-- PROVIDED MATERIAL --
- - - - -

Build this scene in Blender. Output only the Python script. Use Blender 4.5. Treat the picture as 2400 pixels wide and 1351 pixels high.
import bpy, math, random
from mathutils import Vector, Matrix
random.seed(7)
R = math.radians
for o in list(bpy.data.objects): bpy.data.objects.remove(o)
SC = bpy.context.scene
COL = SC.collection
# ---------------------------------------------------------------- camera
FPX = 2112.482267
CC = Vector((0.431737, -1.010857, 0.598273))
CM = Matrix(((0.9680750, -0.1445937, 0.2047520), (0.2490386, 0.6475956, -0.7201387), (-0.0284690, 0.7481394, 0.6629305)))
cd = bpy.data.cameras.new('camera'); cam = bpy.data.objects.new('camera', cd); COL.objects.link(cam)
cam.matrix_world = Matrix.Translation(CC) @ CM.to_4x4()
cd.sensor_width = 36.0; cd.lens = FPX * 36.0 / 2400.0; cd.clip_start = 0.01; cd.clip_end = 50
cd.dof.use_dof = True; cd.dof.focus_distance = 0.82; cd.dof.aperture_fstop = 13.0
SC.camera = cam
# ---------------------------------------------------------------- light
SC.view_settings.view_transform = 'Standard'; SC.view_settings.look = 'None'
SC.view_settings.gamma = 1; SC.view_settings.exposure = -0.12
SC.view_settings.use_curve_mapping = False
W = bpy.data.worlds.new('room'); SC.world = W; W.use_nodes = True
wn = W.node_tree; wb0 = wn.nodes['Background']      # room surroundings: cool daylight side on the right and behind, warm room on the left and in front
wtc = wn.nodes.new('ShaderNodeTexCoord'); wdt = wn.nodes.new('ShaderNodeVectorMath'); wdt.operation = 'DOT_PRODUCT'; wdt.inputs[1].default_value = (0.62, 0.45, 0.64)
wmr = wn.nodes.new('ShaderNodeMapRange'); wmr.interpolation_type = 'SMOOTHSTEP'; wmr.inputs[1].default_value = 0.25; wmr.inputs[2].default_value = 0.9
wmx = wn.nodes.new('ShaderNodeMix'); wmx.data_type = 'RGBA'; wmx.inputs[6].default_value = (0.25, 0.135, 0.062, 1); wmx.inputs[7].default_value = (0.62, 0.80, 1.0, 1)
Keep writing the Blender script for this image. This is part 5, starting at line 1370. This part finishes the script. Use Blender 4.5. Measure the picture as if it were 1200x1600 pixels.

- - - - -

-- YOUR TASK --
Write every record out again, unaltered.

-- WRITTEN ANSWER --
Build this scene in Blender. Output only the Python script. Use Blender 4.5. Treat the picture as 2400 pixels wide and 1351 pixels high.
import bpy, math, random
from mathutils import Vector, Matrix
random.seed(7)
R = math.radians
for o in list(bpy.data.objects): bpy.data.objects.remove(o)
SC = bpy.context.scene
COL = SC.collection
# ---------------------------------------------------------------- camera
FPX = 2112.482267
CC = Vector((0.431737, -1.010857, 0.598273))
CM = Matrix(((0.9680750, -0.1445937, 0.2047520), (0.2490386, 0.6475956, -0.7201387), (-0.0284690, 0.7481394, 0.6629305)))
cd = bpy.data.cameras.new('camera'); cam = bpy.data.objects.new('camera', cd); COL.objects.link(cam)
cam.matrix_world = Matrix.Translation(CC) @ CM.to_4x4()
cd.sensor_width = 36.0; cd.lens = FPX * 36.0 / 2400.0; cd.clip_start = 0.01; cd.clip_end = 50
cd.dof.use_dof = True; cd.dof.focus_distance = 0.82; cd.dof.aperture_fstop = 13.0
SC.camera = cam
# ---------------------------------------------------------------- light
SC.view_settings.view_transform = 'Standard'; SC.view_settings.look = 'None'
SC.view_settings.gamma = 1; SC.view_settings.exposure = -0.12
SC.view_settings.use_curve_mapping = False
W = bpy.data.worlds.new('room'); SC.world = W; W.use_nodes = True
wn = W.node_tree; wb0 = wn.nodes['Background']      # room surroundings: cool daylight side on the right and behind, warm room on the left and in front
wtc = wn.nodes.new('ShaderNodeTexCoord'); wdt = wn.nodes.new('ShaderNodeVectorMath'); wdt.operation = 'DOT_PRODUCT'; wdt.inputs[1].default_value = (0.62, 0.45, 0.64)
wmr = wn.nodes.new('ShaderNodeMapRange'); wmr.interpolation_type = 'SMOOTHSTEP'; wmr.inputs[1].default_value = 0.25; wmr.inputs[2].default_value = 0.9
wmx = wn.nodes.new('ShaderNodeMix'); wmx.data_type = 'RGBA'; wmx.inputs[6].default_value = (0.25, 0.135, 0.062, 1); wmx.inputs[7].default_value = (0.62, 0.80, 1.0, 1)
Keep writing the Blender script for this image. This is part 5, starting at line 1370. This part finishes the script. Use Blender 4.5. Measure the picture as if it were 1200x1600 pixels.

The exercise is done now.